Panel advocates importance of liberal arts
33-member group said students should receive well-round education
By Kim Chi Ha, staff writer
Posted on January 22, 2007
A 33-member panel recently stressed the importance of a liberal-arts background in students at colleges and universities in a study released by the non-profit Association of American Colleges and Universities.
“Being a philosophy and religion major, I have enough freedom to take electives that focus on ethics and culture,” senior Sarah Williams said. “I come into contact with a lot of different people with diverse viewpoints, which I think has helped me to understand people better.”
The panel, comprised of business, labor, philanthropy, education and policy leaders, said students should not merely get an education for a professional field, but rather attain a diverse range of knowledge across disciplines in order to be active contributors to society.
“[It is vital to gain] knowledge of human cultures and the physical and natural world through study in the sciences and mathematics, social sciences, humanities, history and the arts,” the panel said in a report released earlier this month.
“This university has a longtime history of supporting the liberal arts,” said David Jeffrey, dean of the College of Arts and Letters. “The general education program is essentially a liberal-arts program based on our sense as a university that students need acquaintance with diverse concepts, awareness of civilization, history, writing, science and math.”
Williams was able to find her real interest through the general education program.
“I was originally a Spanish major, but I was unhappy so I was taking a bunch of general education courses to figure out what I wanted to do,” Williams said. “I took religion 101 and realized I really liked it.”

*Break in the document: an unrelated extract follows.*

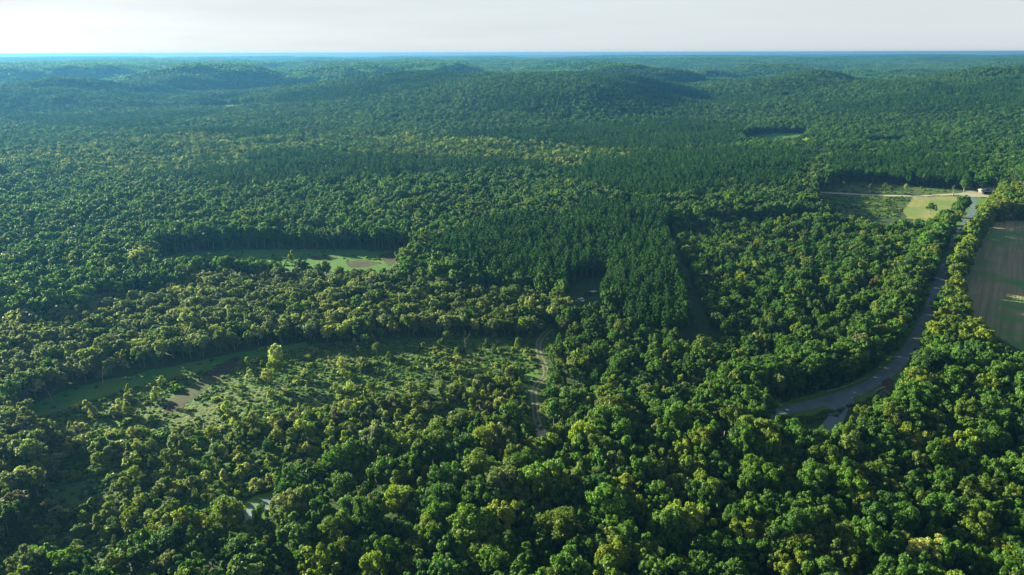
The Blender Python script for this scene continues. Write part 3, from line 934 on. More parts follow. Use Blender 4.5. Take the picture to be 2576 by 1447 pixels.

Elizabeth Arnold, a math department professor agreed, citing the importance of a liberal arts education.
“All students at JMU get a liberal-arts education with approximately 40 to 45 hours of general education requirements,” Arnold said.
The panel’s study is part of a 10-year initiative to reform higher education and to turn students into learners. It cited four “essential learning outcomes” of a college education, which are intellectual and practical skills, ethical reasoning, a sense of personal and social responsibility, and the ability to apply these skills in the “real world.”
David Carothers, a professor in the math department agreed: “The report cites the need for both a broad education and study in-depth in a particular discipline, and the emphasis in this institution over the past several years have demonstrated a commitment to both of these.”
Jeffrey said people change their real jobs about three times in their life and that “those with a liberal arts background, who have research and critical-thinking skills, are better able to change than those who only do one task.”
Said Williams about life after graduation: “I would like to do victims’ advocacy or work with victims of sexual assault and domestic violence.”